---------- SUPPLIED MATERIAL
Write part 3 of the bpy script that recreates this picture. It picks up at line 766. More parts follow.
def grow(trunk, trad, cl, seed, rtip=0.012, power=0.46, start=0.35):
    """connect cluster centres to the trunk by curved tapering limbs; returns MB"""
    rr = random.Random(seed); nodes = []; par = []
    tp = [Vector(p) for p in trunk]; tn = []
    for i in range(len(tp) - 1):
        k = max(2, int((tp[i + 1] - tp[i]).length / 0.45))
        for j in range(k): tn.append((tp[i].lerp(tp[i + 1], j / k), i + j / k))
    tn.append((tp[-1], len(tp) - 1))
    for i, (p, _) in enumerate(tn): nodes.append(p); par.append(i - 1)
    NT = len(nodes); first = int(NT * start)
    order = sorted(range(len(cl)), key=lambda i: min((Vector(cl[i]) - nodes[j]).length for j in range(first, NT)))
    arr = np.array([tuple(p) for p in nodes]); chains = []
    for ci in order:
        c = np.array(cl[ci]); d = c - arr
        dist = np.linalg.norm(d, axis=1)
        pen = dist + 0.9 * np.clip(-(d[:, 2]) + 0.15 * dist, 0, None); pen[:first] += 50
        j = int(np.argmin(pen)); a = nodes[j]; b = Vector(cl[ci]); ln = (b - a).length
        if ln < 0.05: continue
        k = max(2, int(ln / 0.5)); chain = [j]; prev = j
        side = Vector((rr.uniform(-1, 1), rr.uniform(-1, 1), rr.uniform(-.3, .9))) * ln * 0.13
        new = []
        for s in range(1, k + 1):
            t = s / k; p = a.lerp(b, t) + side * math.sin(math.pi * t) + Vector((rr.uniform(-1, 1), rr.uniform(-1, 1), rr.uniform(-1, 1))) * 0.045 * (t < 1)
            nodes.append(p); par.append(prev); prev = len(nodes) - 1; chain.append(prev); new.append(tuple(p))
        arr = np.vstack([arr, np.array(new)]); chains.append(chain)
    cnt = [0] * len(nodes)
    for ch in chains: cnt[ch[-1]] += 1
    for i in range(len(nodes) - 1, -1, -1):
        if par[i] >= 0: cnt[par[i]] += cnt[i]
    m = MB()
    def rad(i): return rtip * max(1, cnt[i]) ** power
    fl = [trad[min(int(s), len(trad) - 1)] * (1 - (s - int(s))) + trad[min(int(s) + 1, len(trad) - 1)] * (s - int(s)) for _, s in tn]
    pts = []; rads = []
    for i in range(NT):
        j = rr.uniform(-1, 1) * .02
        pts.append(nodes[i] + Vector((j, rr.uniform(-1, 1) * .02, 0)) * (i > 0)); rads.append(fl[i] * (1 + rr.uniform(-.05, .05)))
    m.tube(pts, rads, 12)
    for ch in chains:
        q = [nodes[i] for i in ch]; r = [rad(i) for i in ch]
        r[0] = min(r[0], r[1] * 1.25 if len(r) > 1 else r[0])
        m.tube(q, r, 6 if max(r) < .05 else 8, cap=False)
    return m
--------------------
**BRIEF:** Copy out the material word for word and line for line.

**RESPONSE TO THIS TASK:**
Write part 3 of the bpy script that recreates this picture. It picks up at line 766. More parts follow.
def grow(trunk, trad, cl, seed, rtip=0.012, power=0.46, start=0.35):
    """connect cluster centres to the trunk by curved tapering limbs; returns MB"""
    rr = random.Random(seed); nodes = []; par = []
    tp = [Vector(p) for p in trunk]; tn = []
    for i in range(len(tp) - 1):
        k = max(2, int((tp[i + 1] - tp[i]).length / 0.45))
        for j in range(k): tn.append((tp[i].lerp(tp[i + 1], j / k), i + j / k))
    tn.append((tp[-1], len(tp) - 1))
    for i, (p, _) in enumerate(tn): nodes.append(p); par.append(i - 1)
    NT = len(nodes); first = int(NT * start)
    order = sorted(range(len(cl)), key=lambda i: min((Vector(cl[i]) - nodes[j]).length for j in range(first, NT)))
    arr = np.array([tuple(p) for p in nodes]); chains = []
    for ci in order:
        c = np.array(cl[ci]); d = c - arr
        dist = np.linalg.norm(d, axis=1)
        pen = dist + 0.9 * np.clip(-(d[:, 2]) + 0.15 * dist, 0, None); pen[:first] += 50
        j = int(np.argmin(pen)); a = nodes[j]; b = Vector(cl[ci]); ln = (b - a).length
        if ln < 0.05: continue
        k = max(2, int(ln / 0.5)); chain = [j]; prev = j
        side = Vector((rr.uniform(-1, 1), rr.uniform(-1, 1), rr.uniform(-.3, .9))) * ln * 0.13
        new = []
        for s in range(1, k + 1):
            t = s / k; p = a.lerp(b, t) + side * math.sin(math.pi * t) + Vector((rr.uniform(-1, 1), rr.uniform(-1, 1), rr.uniform(-1, 1))) * 0.045 * (t < 1)
            nodes.append(p); par.append(prev); prev = len(nodes) - 1; chain.append(prev); new.append(tuple(p))
        arr = np.vstack([arr, np.array(new)]); chains.append(chain)
    cnt = [0] * len(nodes)
    for ch in chains: cnt[ch[-1]] += 1
    for i in range(len(nodes) - 1, -1, -1):
        if par[i] >= 0: cnt[par[i]] += cnt[i]
    m = MB()
    def rad(i): return rtip * max(1, cnt[i]) ** power
    fl = [trad[min(int(s), len(trad) - 1)] * (1 - (s - int(s))) + trad[min(int(s) + 1, len(trad) - 1)] * (s - int(s)) for _, s in tn]
    pts = []; rads = []
    for i in range(NT):
        j = rr.uniform(-1, 1) * .02
        pts.append(nodes[i] + Vector((j, rr.uniform(-1, 1) * .02, 0)) * (i > 0)); rads.append(fl[i] * (1 + rr.uniform(-.05, .05)))
    m.tube(pts, rads, 12)
    for ch in chains:
        q = [nodes[i] for i in ch]; r = [rad(i) for i in ch]
        r[0] = min(r[0], r[1] * 1.25 if len(r) > 1 else r[0])
        m.tube(q, r, 6 if max(r) < .05 else 8, cap=False)
    return m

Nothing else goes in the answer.